# start of EXTRACTED RECORDS

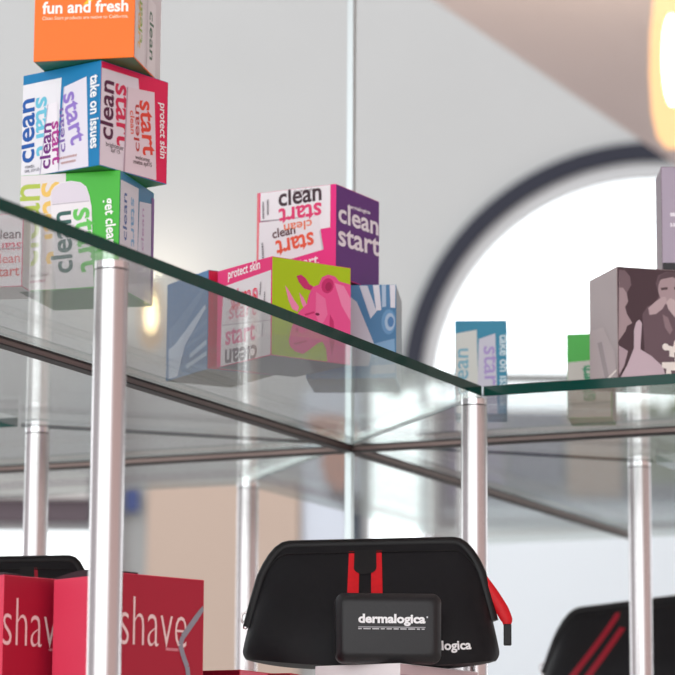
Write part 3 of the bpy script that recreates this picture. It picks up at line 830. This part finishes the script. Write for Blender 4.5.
# lamps
def frosted(name, col, s):
    m, nt, o = new_mat(name)
    e = nt.nodes.new('ShaderNodeEmission'); e.inputs[0].default_value = srgb(col); e.inputs[1].default_value = s
    t = nt.nodes.new('ShaderNodeBsdfTransparent'); mx = nt.nodes.new('ShaderNodeMixShader'); mx.inputs[0].default_value = .28
    nt.links.new(t.outputs[0], mx.inputs[1]); nt.links.new(e.outputs[0], mx.inputs[2]); nt.links.new(mx.outputs[0], o.inputs[0])
    return m
def lamp(name, label, p, r, h, col, s, watts, hang):
    t = thing(name, label, 'lamp', (p.x, p.y, p.z - h / 2))
    bm = bmesh.new(); n = 14; prev = None
    prof = [(.35, 0), (.7, .06), (.92, .2), (1, .42), (.94, .65), (.78, .85), (.5, .97), (.2, 1)]
    rings = []
    for rr, zz in prof: rings.append([bm.verts.new((r * rr * math.cos(2 * math.pi * k / 24), r * rr * math.sin(2 * math.pi * k / 24), h * zz)) for k in range(24)])
    for A_, B_ in zip(rings, rings[1:]):
        for k in range(24): bm.faces.new((A_[k], A_[(k + 1) % 24], B_[(k + 1) % 24], B_[k]))
    bm.faces.new(rings[0][::-1]); bm.faces.new(rings[-1])
    sh = obj('lamp_shade', bm, frosted(name + '_shade', col, s), t, True)
    bm = bmesh.new(); bmesh.ops.create_uvsphere(bm, u_segments=20, v_segments=12, radius=1)
    for v in bm.verts: v.co = Vector((v.co.x * r * .36, v.co.y * r * .36, h * .5 + v.co.z * h * .26))
    obj('glowing_core', bm, emis(name + '_core', (255, 226, 170), s * 9), t, True)
    if hang:
        bm = bmesh.new(); add_cyl(bm, (0, 0), .004, h, zs - (p.z - h / 2), 10); obj('cord', bm, FAB2, t)
        bm = bmesh.new(); add_cyl(bm, (0, 0), r * .45, h * .97, h * 1.08, 20); obj('cap', bm, CHROME, t, True)
    else:
        q = Matrix.Rotation(-YAW, 4, 'Z')
        bm = bmesh.new(); add_box(bm, (-.03, 0, h * .3), (.03, .12, h * .5), .004)
        o = obj('wall_bracket', bm, CHROME, t); o.rotation_euler = (0, 0, -YAW)
    l = bpy.data.lights.new('bulb', 'POINT'); l.energy = watts; l.color = (1, .84, .66); l.shadow_soft_size = r
    lo = bpy.data.objects.new('bulb', l); COL.objects.link(lo); lo.parent = t; lo.location = (0, 0, -.08 if hang else h * 1.15)
    return t
lamp('pendant_lamp', 'glowing warm pendant lamp hanging from the dropped ceiling', at_depth(672, 60, 5.4), .042, .33, (255, 194, 124), 2.6, 5.5, True)
lamp('wall_lamp', 'glowing warm wall lamp far behind the tall stack of cartons', on_wall(151, 315, DW - .20), .045, .24, (255, 200, 130), 1.0, 1.6, False)

# outside, seen low through the arched window
FAC = pbr('brown_facade', (92, 76, 80), .8); 
bld = thing('building', 'brown building with pale window frames across the street', 'building', tuple(EYE + FH * 26)); bld.location.z = 0
def wl26(x, y): return wl(x, y, 26)
def r26(x0, y0, x1, y1): return rect(x0, y0, x1, y1, 26)
into(plane_obj('wall', sheet_mesh('wall', [r26(470, 428, 634, 861)], 3), FAC, 26, back=1.5), bld)
for (x0, y0, x1, y1, c) in ((480, 440, 500, 476, (70, 76, 92)), (512, 440, 534, 476, (70, 76, 92)), (544, 440, 560, 476, (70, 76, 92)), (600, 434, 624, 478, (226, 228, 234))):
    into(plane_obj('window', sheet_mesh('window', [r26(x0, y0, x1, y1)], .1), pbr('facade_%d' % c[0], c, .5), 26, back=-.05), bld)
into(plane_obj('cornice', sheet_mesh('cornice', [r26(468, 422, 636, 430)], .5), pbr('pale_cornice', (190, 182, 186), .8), 26, back=-.2), bld)
into(plane_obj('ledge', sheet_mesh('ledge', [r26(555, 478, 634, 484)], .5), pbr('blue_ledge', (178, 190, 222), .8), 26, back=-.2), bld)
LEAF = pbr('leaf_green', (112, 128, 72), .8, noise=.3, scale=3)
tr = thing('street_tree', 'green street tree beyond the arched window', 'tree', tuple(on_wall(652, 861, 21))); tr.location.z = 0
tz = wl(652, 470, 21)[1]
bm = bmesh.new(); rr = random.Random(3)
for k in range(420):
    a = rr.random() * 6.283; q = rr.random() ** .5 * .34; z = tz + (rr.random() - .5) * .9
    c = Vector((q * math.cos(a), q * math.sin(a), z)); n = Vector((rr.gauss(0, 1), rr.gauss(0, 1), rr.gauss(0, 1))).normalized(); s = n.orthogonal().normalized(); w_ = n.cross(s)
    bm.faces.new([bm.verts.new(c + s * .07), bm.verts.new(c + w_ * .04), bm.verts.new(c - s * .07), bm.verts.new(c - w_ * .04)])
obj('foliage', bm, LEAF, tr)
bm = bmesh.new(); add_cyl(bm, (0, 0), .07, 0, tz - .2, 12, .05); obj('trunk', bm, pbr('bark', (96, 84, 72), .9), tr)
bm = bmesh.new(); add_box(bm, (-40, 9.2, -.2), (30, 60, -.02)); obj('ground', bm, pbr('pavement', (170, 168, 166), .8), kind='structure')

# ------------------------------------------------------------------ light
wd = bpy.data.worlds.new('World'); SC.world = wd; wd.use_nodes = True
nt = wd.node_tree; nt.nodes.clear()
out = nt.nodes.new('ShaderNodeOutputWorld'); bg = nt.nodes.new('ShaderNodeBackground')
tc = nt.nodes.new('ShaderNodeTexCoord')
def softbox(direction, lo, hi):
    d = nt.nodes.new('ShaderNodeVectorMath'); d.operation = 'DOT_PRODUCT'
    d.inputs[1].default_value = Vector(direction).normalized()
    nt.links.new(tc.outputs['Generated'], d.inputs[0])
    m = nt.nodes.new('ShaderNodeMapRange'); m.interpolation_type = 'SMOOTHSTEP'
    m.inputs[1].default_value = lo; m.inputs[2].default_value = hi
    nt.links.new(d.outputs['Value'], m.inputs[0])
    return m.outputs[0]
def mixc(fac, a, b):
    m = nt.nodes.new('ShaderNodeMix'); m.data_type = 'RGBA'
    nt.links.new(fac, m.inputs[0])
    if isinstance(a, tuple): m.inputs[6].default_value = a
    else: nt.links.new(a, m.inputs[6])
    m.inputs[7].default_value = b
    return m.outputs[2]
BASE = (.62, .58, .60, 1)
c = mixc(softbox(-FH * .55 + RH * .85 + Vector((0, 0, .05)), .6, .9), BASE, (.80, .58, .54, 1))    # warm interior to the right
c = mixc(softbox(-FH - RH * .36 + Vector((0, 0, .08)), .66, .88), c, (2.7, 2.72, 2.76, 1))         # broad daylight behind the camera
c = mixc(softbox(FH + Vector((0, 0, .12)), .45, .75), c, (2.5, 2.6, 2.65, 1))                      # white sky beyond the windows
nt.links.new(c, bg.inputs[0]); bg.inputs[1].default_value = 1.0
nt.links.new(bg.outputs[0], out.inputs[0])

# ------------------------------------------------------------------ camera
cam = bpy.data.cameras.new('camera'); co = bpy.data.objects.new('camera', cam); COL.objects.link(co)
cam.sensor_width = 36; cam.lens = F_PX / 675 * 36
co.matrix_world = Matrix(((RT.x, UP.x, -FW.x, EYE.x), (RT.y, UP.y, -FW.y, EYE.y), (RT.z, UP.z, -FW.z, EYE.z), (0, 0, 0, 1)))
cam.clip_start = .05; cam.clip_end = 300
cam.dof.use_dof = True; cam.dof.focus_distance = 2.2; cam.dof.aperture_fstop = 12.5
SC.camera = co
SC.view_settings.view_transform = 'Standard'; SC.view_settings.look = 'None'
SC.view_settings.exposure = 0; SC.view_settings.gamma = 1; SC.view_settings.use_curve_mapping = False
SC.cycles.transparent_max_bounces = 32; SC.cycles.max_bounces = 10; SC.cycles.glossy_bounces = 6
SC.cycles.use_denoising = True
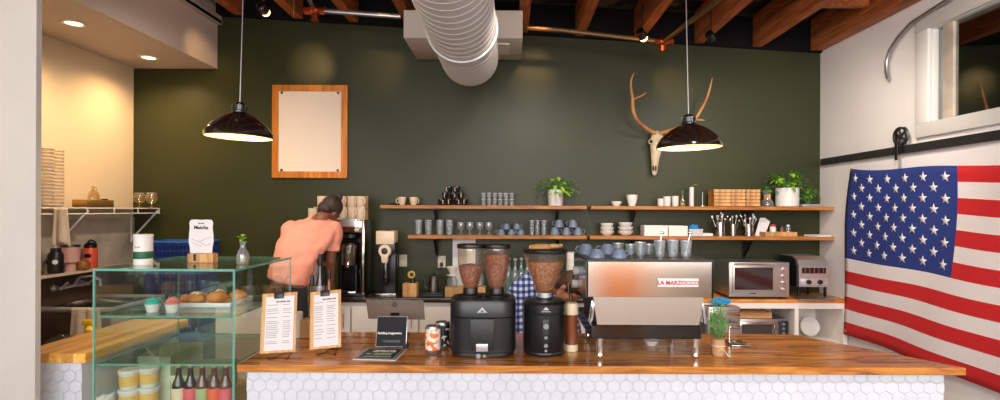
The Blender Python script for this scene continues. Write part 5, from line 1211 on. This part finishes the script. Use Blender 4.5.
MB().ball((-.0,-.05,.12), (.026,.006,.018), 12).build('round_logo', 'black', t, rot=(0,0,R(20)))
# faucet
t = thing('wall_faucet', 'chrome wall mounted faucet with two handles above the sink', 'faucet', (LX+.004, 4.45, 1.06))
for yy in (-.14,.14): MB().lathe([(0,0),(.03,0),(.026,.02),(.016,.03),(.016,.07),(0,.075)], (0,yy,0), 16, axis='X').tube([(.065,yy,0),(.09,yy,.02),(.12,yy,.045)], .009, 8).build('tap_handle', 'silverpaint', t)
MB().tube([(.05,-.14,0),(.05,.14,0)], .015, 10).build('crossbar', 'silverpaint', t); MB().tube([(.05,0,0),(.10,0,.07),(.20,0,.08),(.27,0,.05),(.275,0,.0)], .011, 10).build('spout', 'silverpaint', t)
# sink
t = thing('steel_sink', 'stainless steel sink with rolled rim on the left wall', 'sink', (LX+.01, 4.12, .0))
mb = MB(); sw, sl = .60, .62
mb.box((sw/2,.012,.80), (sw,.02,.24), bev=.004).box((sw/2,sl-.012,.80), (sw,.02,.24), bev=.004).box((sw-.012,sl/2,.80), (.02,sl,.24), bev=.004).box((.012,sl/2,.80), (.02,sl,.24)).box((sw/2,sl/2,.685), (sw,sl,.012)); mb.build('basin', 'steel', t)
mb = MB(); z = .925; mb.tube([(.01,0,z),(sw,0,z),(sw,sl,z),(.01,sl,z)], .02, 8); mb.build('rolled_rim', 'silverpaint', t)
for (xx, yy) in ((.05,.05),(sw-.05,.05),(.05,sl-.05),(sw-.05,sl-.05)): MB().cyl((xx,yy,0), .02, .69, seg=12).build('leg', 'alu', t)
towel('dish_towel', (X(77,4.05), 4.095, .945), .17, .26, 'cream dish towel draped over the front of the steel sink', R(5), 2)
towel('dish_towel', (X(92,4.05), 4.085, .94), .13, .20, 'smaller cream towel on the sink rim half hidden behind the glass case', R(-8), 5)
# bins
t = thing('waste_bin', 'black waste bin with shiny bag folded over its rim below the sink', 'bin', (X(66,3.7), 3.68, 0)); MB().box((0,0,.37), (.30,.26,.74), bev=.01, taper=1.06).build('bin_body', 'blackplastic', t)
b = MB(); b.ball((0,0,.76), (.17,.14,.075), 28)
for v in b.bm.verts: v.co += Vector((1,1,1))*noise.noise(v.co*14)*.035
b.build('bin_bag', 'bag', t, smooth=25)
t = thing('spray_bottle', 'small bright yellow spray bottle beside the waste bin', 'bottle', (X(91,3.93), 3.93, .0)); 
MB().box((0,0,.38), (.10,.09,.76), bev=.005).build('bottle_crate', 'blackplastic', t); MB().lathe([(0,.762),(.035,.762),(.035,.82),(.012,.85),(0,.85)], seg=16).box((-.015,0,.87), (.08,.025,.035), bev=.005).build('yellow_bottle', 'yellow', t)
# blue crates
cz = 0
for k in range(5):
    t = thing('plastic_crate', 'deep blue lattice plastic crate by the green wall, %s of the stack' % ['lowest','second lowest','middle','second highest','topmost'][k], 'crate', (X(180,4.98), 5.03, cz), group='stacked blue crates')
    mb = MB(); w2, d2, h2 = .50, .30, .268
    for s_ in (-1,1):
        for j in range(14):
            x = -w2/2+.01+j*(w2-.02)/13; mb.box((x, s_*d2/2, h2/2), (.012,.012,h2), rot=None)
        for j in range(5): mb.box((0, s_*d2/2, .02+j*(h2-.04)/4), (w2,.010,.016))
        for j in range(9): mb.box((s_*w2/2, -d2/2+.01+j*(d2-.02)/8, h2/2), (.012,.012,h2))
        for j in range(5): mb.box((s_*w2/2, 0, .02+j*(h2-.04)/4), (.010,d2,.016))
    mb.box((0,0,.008), (w2,d2,.012)); mb.build('crate_lattice', 'crate', t, smooth=0)
    mb = MB(); z = h2+.005
    mb.box((0,-d2/2,z), (w2+.02,.02,.014)).box((0,d2/2,z), (w2+.02,.02,.014)).box((-w2/2,0,z), (.02,d2,.014)).box((w2/2,0,z), (.02,d2,.014)); mb.build('crate_rim', 'crateRim', t, smooth=0)
    cz += .281
# ================================================================ PEOPLE
def limb(mb, pts, seg=16):
    """(point, radius or (ra, rb)) chain"""
    mb.tube([p for p, r in pts], [r for p, r in pts], seg)
    for p, r in (pts[0], pts[-1]):
        rr_ = r if not isinstance(r, tuple) else min(r)
        mb.ball(p, rr_*.98, 12)
def hand(mb, wrist, d, palm_n, s=1.0, curl=.5, side=1):
    d = Vector(d).normalized(); n = Vector(palm_n); n = (n-d*n.dot(d)).normalized(); a = d.cross(n)*side
    c = wrist+d*.05*s
    mb.rings([(wrist, a*.026*s, n*.019*s), (wrist+d*.03*s, a*.036*s, n*.017*s), (wrist+d*.07*s, a*.042*s, n*.015*s), (wrist+d*.095*s, a*.040*s, n*.012*s)], seg=14)
    for k, ln in enumerate((.070,.080,.074,.058)):
        b0 = wrist+d*.088*s+a*(-.030+.020*k)*s; p = [b0]; dd = d.copy()
        for j, fr_ in enumerate((.45,.32,.23)):
            ang = curl*(.35+.35*j); dd = (dd*math.cos(ang)+n*math.sin(ang)).normalized(); p.append(p[-1]+dd*ln*fr_*s)
        mb.tube(p, [.0086*s,.0082*s,.0076*s,.0066*s], 8); mb.ball(p[-1], .0066*s, 8)
    b0 = wrist+d*.025*s-a*.028*s; p = [b0, b0-a*.022*s+d*.022*s+n*.008*s, b0-a*.03*s+d*.048*s+n*.016*s, b0-a*.028*s+d*.068*s+n*.024*s]
    mb.tube(p, [.013*s,.011*s,.0095*s,.008*s], 8); mb.ball(p[-1], .008*s, 8)
def head(mb, c, fwd, up, s=1.0):
    """skull, jaw, nose, ears, lips, eye ridges; c = centre of the head"""
    f = Vector(fwd).normalized(); u = Vector(up); u = (u-f*u.dot(f)).normalized(); r = f.cross(u)
    rot = Matrix((r, f, u)).transposed()
    P_ = lambda x, y, z: c+(r*x+f*y+u*z)*s
    mb.ball(P_(0,-.012,.025), (.076*s,.096*s,.090*s), 20, rot=rot)
    mb.ball(P_(0,.022,-.035), (.060*s,.070*s,.072*s), 18, rot=rot)
    mb.ball(P_(0,.052,-.088), (.030*s,.028*s,.022*s), 12, rot=rot)      # chin
    mb.tube([P_(0,.088,.02), P_(0,.104,-.012), P_(0,.108,-.028)], [.008*s,.012*s,.015*s], 10)   # nose
    mb.ball(P_(0,.112,-.028), .012*s, 10)
    for sg in (-1,1):
        mb.ball(P_(sg*.012,.100,-.031), .009*s, 8); mb.ball(P_(sg*.032,.074,.024), (.022*s,.014*s,.010*s), 10, rot=rot)
        mb.ball(P_(sg*.076,-.006,-.008), (.008*s,.018*s,.030*s), 12, rot=rot)   # ear
        mb.ball(P_(sg*.040,.066,-.018), (.022*s,.018*s,.018*s), 10, rot=rot)
    mb.ball(P_(0,.092,-.052), (.022*s,.010*s,.006*s), 10, rot=rot); mb.ball(P_(0,.090,-.062), (.020*s,.010*s,.007*s), 10, rot=rot)
    return P_, rot
def remesh(o, vox, it=4, f=.5):
    m = o.modifiers.new('remesh', 'REMESH'); m.mode = 'VOXEL'; m.voxel_size = vox; m.use_smooth_shade = True
    s = o.modifiers.new('smooth', 'SMOOTH'); s.iterations = it; s.factor = f
def lerp(a, b, u): return a+(b-a)*u
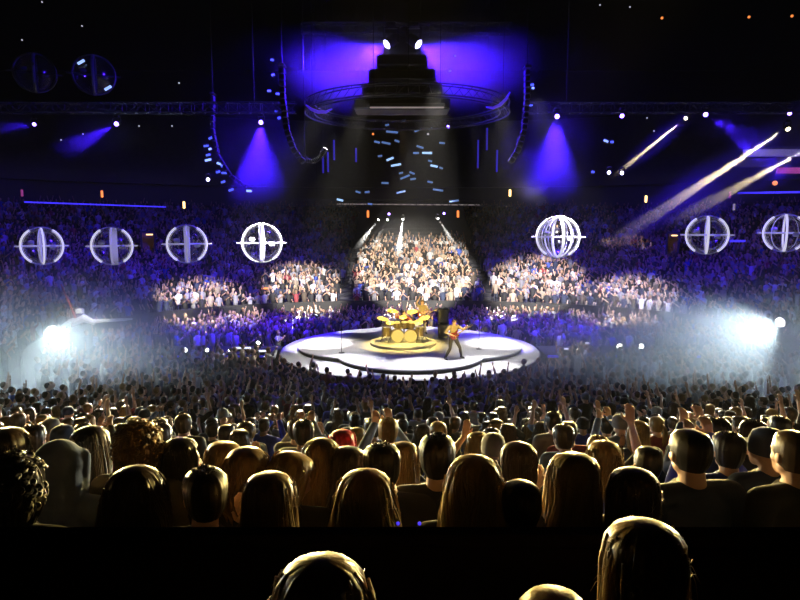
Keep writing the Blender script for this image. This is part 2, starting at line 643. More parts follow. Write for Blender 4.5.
# moving-head lamps --------------------------------------------------------
def make_head():
    """lamp head at the origin, lens toward local +Z of the head part"""
    t = empty('moving_head_lamp')
    MB().box((0, 0, .42), (.3, .24, .16), bevel=.03).build('base', M['black'], t)
    y = MB()
    for s in (-1, 1):
        y.box((s * .2, 0, .16), (.05, .14, .42), bevel=.015)
    y.box((0, 0, .36), (.44, .14, .05), bevel=.015)
    y.build('yoke', M['black_metal'], t)
    h = MB().lathe([(0, -.24), (.1, -.24), (.15, -.16), (.16, .02), (.155, .2), (.13, .2), (.125, .15)], seg=18) \
        .build('head', M['black'], t)
    MB().lathe([(.125, .165), (.1, .19), (.05, .205), (0, .21)], seg=18).build('lens', E['white'], h)
    return t


HEAD0 = make_head()
_used = [False]


def head(px, py, Y, target, m, label, scale=1.0, group=None, lens=1.0):
    p = at(px, py, Y)
    if not _used[0]:
        o = HEAD0
        _used[0] = True
    else:
        o = copy_tree(HEAD0)
    o.location = p
    o.scale = (scale * .85,) * 3
    tag(o, label, 'stage lamp', group)
    h = [c for c in o.children if c.name.startswith('head')][0]
    d = Vector(target) - p
    h.rotation_euler = d.to_track_quat('Z', 'Y').to_euler()
    le = h.children[0]
    le.material_slots[0].link = 'OBJECT'
    le.material_slots[0].material = E[m]
    # the light leaves just in front of the lens
    return p + d.normalized() * (.25 * scale)


# line arrays: a J of boxes hung on a frame --------------------------------
def line_array(pts, w, label, group=None):
    pts = [Vector(p) for p in pts]
    t = empty('line_array_speaker', pts[0])
    tag(t, label, 'speaker', group)
    o = pts[0]
    L = [0]
    for a, b in zip(pts, pts[1:]):
        L.append(L[-1] + (b - a).length)
    n = 16

    def ev(s):
        s *= L[-1]
        for i in range(len(pts) - 1):
            if s <= L[i + 1] + 1e-6:
                return pts[i].lerp(pts[i + 1], (s - L[i]) / (L[i + 1] - L[i]))
        return pts[-1]
    for k in range(n):
        a, b = ev(k / n), ev((k + .92) / n)
        d = (b - a).normalized()
        yv = Vector((0, -1, 0))
        xv = yv.cross(d).normalized()
        yv = d.cross(xv)
        m3 = Matrix((xv, yv, d)).transposed()
        c = MB().box((a + b) / 2 - o, (w, .36, (b - a).length), rot=m3, bevel=.03).build('cabinet', M['dark_grey'], t, False)
        MB().box((a + b) / 2 - o + yv * .18, (w * .86, .03, (b - a).length * .8), rot=m3, bevel=.008) \
            .build('grille', M['black_metal'], c, False)
    MB().box(Vector((0, 0, .1)), (w * 1.2, .6, .1), bevel=.02).tube([(0, 0, .1), (0, 0, 27 - o.z)], .02, 5) \
        .build('flying_frame', M['black_metal'], t, False)
    return t


YA = 28
line_array([at(x, y, YA) for x, y in ((282, 68), (283, 100), (287, 130), (294, 150), (304, 163))], .24,
           'tall curved line of black speaker boxes hanging left of the stage')
line_array([at(x, y, YA) for x, y in ((527, 70), (527, 100), (524, 130), (518, 150), (510, 163))], .24,
           'tall curved line of black speaker boxes hanging right of the stage')
line_array([at(x, y, 33) for x, y in ((213, 96), (213, 130), (218, 155), (230, 175), (247, 187))], .16,
           'slim curved line of speaker boxes hanging far left of the stage beside blue sparkles')
line_array([at(x, y, 28.5) for x, y in ((305, 160), (314, 162), (321, 157), (326, 148))], .18,
           'short upturned curl of speaker boxes under the tall left speaker line')

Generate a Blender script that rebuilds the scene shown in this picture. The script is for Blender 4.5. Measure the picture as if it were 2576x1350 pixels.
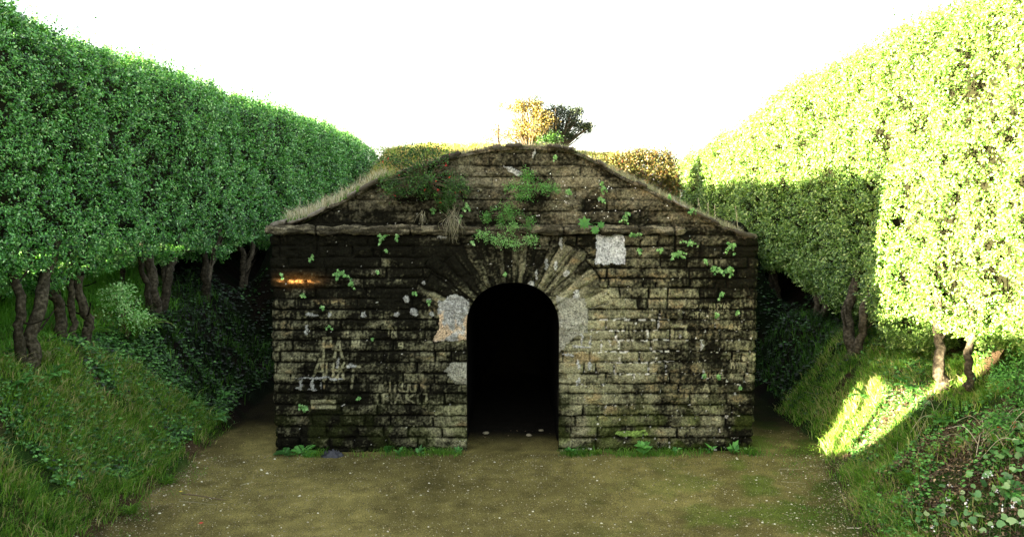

# end of EXTRACTED RECORDS

▶ _GOAL_: Return a copy of every line that includes the word "finishes".

▶ _FULL SOLUTION_:
Write part 3 of the bpy script that recreates this picture. It picks up at line 830. This part finishes the script. Write for Blender 4.5.
The Blender Python script for this scene continues. Write part 5, from line 1211 on. This part finishes the script. Use Blender 4.5.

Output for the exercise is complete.